This program seeks changes in files you designate, and then records those changes, the system time of the noticed change, and then any other data you want to link to it. Doctorow says he has his tied to the weather and personal blog changes, and wants to include what music was on his media player at the time as well.
All of this, he argues, is a corrective to the digital age’s dismissal of the archive – that earlier authors’ marginalia and various drafts indicate important realities behind the text that we should be able to access to find out more about the author’s state of mind, the process of authoring a text, or perhaps the actual meaning of a work.
This program flashbake is another attempt, just like brain imaging, and other deployments of technology to correct the insights of postmodernism – that is, the subject is fluid, all changing, and ultimately unknowable as a metaphysical construct. The subject remains elusive; the only moments of stable subject we get are like bad Polaroids, and inference to a more stable subject position are sort of like writing biographies from a stack of Polaroids.
Modernist thinkers, and people who are still suffering from Enlightenment hangover (what a bender that was, we had a great time drunk on our own brewed-up conception that we could master and know the whole universe) find this sentiment a bit disconcerting. It’s a bit scary to think that your identity is a construct, a fluid that takes form based on many factors, and not a self-aware static being that is interacting with a static, stable-state world.
So the logical reaction to postmodernism, besides dismissing it as sheer, simplistic relativism (oh, so we aren’t who we are and nobody really exists so we can just murder people?) is to say, “Thank you postmodernism for the corrective, we will now patch it up.” And technology seems a good method for doing that.
The idea is that postmodernism is not a totalizing critique of modernism, but a suggestion box to correct modernism, and soon technology will dismiss postmodernism’s views. Brain imaging is a great example of this – we will soon see exactly why and how people have different opinions, because the technology allows us to see the mind at work right at that moment. We will pin it all down, and have it – like a butterfly collection.
brain imaging is to the human condition as flashbake is to the problem of authorial intent. If we know every detail of every change on a manuscript – including songs, weather, and perhaps website views, we can present ourselves with the actual author’s state of mind at the time of writing. And then we can pin down meaning. We can know exactly what was up at the time of that correction and meaning won’t elude us anymore.
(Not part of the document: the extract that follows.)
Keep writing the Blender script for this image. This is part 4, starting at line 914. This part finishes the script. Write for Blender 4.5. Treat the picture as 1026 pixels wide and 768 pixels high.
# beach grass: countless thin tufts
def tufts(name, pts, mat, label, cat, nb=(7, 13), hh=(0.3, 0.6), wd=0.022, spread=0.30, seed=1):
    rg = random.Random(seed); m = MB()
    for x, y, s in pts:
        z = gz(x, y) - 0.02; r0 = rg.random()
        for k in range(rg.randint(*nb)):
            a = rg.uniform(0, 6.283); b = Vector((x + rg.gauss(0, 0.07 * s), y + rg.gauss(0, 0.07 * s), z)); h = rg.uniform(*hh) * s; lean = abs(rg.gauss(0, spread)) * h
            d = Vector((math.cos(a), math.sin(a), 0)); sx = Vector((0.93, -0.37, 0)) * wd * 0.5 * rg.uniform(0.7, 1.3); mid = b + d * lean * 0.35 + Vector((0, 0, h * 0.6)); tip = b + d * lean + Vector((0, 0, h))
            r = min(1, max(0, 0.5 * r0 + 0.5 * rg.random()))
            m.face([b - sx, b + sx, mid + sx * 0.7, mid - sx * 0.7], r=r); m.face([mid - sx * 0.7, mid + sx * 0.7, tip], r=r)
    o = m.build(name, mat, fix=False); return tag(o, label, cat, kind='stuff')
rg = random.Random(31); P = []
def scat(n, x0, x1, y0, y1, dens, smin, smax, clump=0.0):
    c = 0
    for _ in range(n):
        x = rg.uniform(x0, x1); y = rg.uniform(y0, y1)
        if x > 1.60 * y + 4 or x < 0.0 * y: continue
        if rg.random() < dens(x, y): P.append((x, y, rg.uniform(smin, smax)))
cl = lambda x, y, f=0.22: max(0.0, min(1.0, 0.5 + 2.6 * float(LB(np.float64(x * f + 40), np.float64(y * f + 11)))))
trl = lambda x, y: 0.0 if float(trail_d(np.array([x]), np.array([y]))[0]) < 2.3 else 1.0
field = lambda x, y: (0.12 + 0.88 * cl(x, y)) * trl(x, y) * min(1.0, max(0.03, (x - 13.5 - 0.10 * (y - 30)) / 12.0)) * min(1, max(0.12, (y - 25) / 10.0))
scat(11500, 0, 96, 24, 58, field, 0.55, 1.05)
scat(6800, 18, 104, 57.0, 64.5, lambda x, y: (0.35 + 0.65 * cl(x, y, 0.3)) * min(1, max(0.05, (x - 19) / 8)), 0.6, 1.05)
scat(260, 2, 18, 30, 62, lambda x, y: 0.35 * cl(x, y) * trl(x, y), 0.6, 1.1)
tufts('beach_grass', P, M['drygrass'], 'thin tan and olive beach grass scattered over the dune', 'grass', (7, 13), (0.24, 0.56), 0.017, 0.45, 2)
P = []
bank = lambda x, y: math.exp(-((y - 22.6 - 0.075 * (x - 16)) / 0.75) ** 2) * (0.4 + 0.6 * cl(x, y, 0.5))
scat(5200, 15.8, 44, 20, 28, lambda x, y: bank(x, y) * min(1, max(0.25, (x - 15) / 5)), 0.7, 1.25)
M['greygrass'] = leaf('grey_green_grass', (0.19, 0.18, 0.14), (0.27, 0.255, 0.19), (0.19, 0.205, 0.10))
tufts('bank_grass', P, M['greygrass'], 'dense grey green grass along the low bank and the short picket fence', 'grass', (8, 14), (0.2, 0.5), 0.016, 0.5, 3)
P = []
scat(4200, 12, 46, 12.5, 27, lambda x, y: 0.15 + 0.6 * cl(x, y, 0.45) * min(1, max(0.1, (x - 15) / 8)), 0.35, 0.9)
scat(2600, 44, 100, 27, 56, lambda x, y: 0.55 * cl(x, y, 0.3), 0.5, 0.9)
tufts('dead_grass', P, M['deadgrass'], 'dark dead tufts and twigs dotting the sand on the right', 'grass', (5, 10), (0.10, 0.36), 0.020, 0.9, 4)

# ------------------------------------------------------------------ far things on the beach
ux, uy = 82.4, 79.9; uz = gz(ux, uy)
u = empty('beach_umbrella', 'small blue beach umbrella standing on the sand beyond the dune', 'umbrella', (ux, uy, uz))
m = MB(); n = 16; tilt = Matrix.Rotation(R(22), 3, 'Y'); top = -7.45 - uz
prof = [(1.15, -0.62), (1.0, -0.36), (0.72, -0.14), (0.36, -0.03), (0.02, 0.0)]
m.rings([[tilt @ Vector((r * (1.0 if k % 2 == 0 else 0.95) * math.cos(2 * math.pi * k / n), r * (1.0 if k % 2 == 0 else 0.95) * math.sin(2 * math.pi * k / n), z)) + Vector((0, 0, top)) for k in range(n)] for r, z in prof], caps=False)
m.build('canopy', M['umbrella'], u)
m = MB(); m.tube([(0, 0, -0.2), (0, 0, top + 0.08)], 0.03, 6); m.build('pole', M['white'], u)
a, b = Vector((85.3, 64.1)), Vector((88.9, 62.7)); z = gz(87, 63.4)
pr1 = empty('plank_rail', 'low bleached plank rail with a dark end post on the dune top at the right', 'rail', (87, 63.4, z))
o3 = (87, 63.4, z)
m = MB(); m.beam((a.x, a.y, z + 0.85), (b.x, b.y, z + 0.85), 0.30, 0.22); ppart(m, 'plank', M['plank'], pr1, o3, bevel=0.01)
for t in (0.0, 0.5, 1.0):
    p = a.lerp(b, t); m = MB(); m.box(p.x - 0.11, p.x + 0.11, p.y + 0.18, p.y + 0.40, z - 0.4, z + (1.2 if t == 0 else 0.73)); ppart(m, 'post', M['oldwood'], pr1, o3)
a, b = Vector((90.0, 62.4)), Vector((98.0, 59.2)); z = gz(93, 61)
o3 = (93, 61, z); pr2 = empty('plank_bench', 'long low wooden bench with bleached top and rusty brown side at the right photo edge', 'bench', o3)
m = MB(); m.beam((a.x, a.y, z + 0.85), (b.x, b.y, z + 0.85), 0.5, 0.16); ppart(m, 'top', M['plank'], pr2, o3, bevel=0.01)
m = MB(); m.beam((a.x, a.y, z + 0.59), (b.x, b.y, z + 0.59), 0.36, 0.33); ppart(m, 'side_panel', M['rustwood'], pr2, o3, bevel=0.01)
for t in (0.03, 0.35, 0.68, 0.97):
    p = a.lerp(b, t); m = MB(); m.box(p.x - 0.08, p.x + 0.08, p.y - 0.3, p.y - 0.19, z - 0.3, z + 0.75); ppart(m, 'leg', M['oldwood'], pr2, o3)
The archive is a powerful trope, but the archive’s power also stems from the idea of recovery and discovery – that not everything can be known about an author’s intent, and the archive is a powerful source to return to in order to bring debates back to the table about meaning, origin and purpose. The value of the archive is to preserve the debate, not end it.
The value of flashbake and ohter projects of supermodernism is to end debate, to know finally (in both senses) the answer, and to pin it all down. But the question is begged. Are these the signs of knowing or do we really know? Very much like the moon missions, the rocks we brought back from there raised new questions and provided little answers. What happens when we lock out interpretation of meaning? Doesn’t meaning die?
Or the ultimate petitio: What good is a pinned down butterfly under glass?
Comments
One response to “From the SuperModernism file”
I KNOW! I like the suggestion box for modernism concept–the notion that tech is a way around the bump of Pomo and back online to the perfection (read: frozen meaning) we all so desperately desire.
Poor butterflies under glass. What do you think might be a less scary way to introduce people to these dynamics of meaning? Or is the scary the point?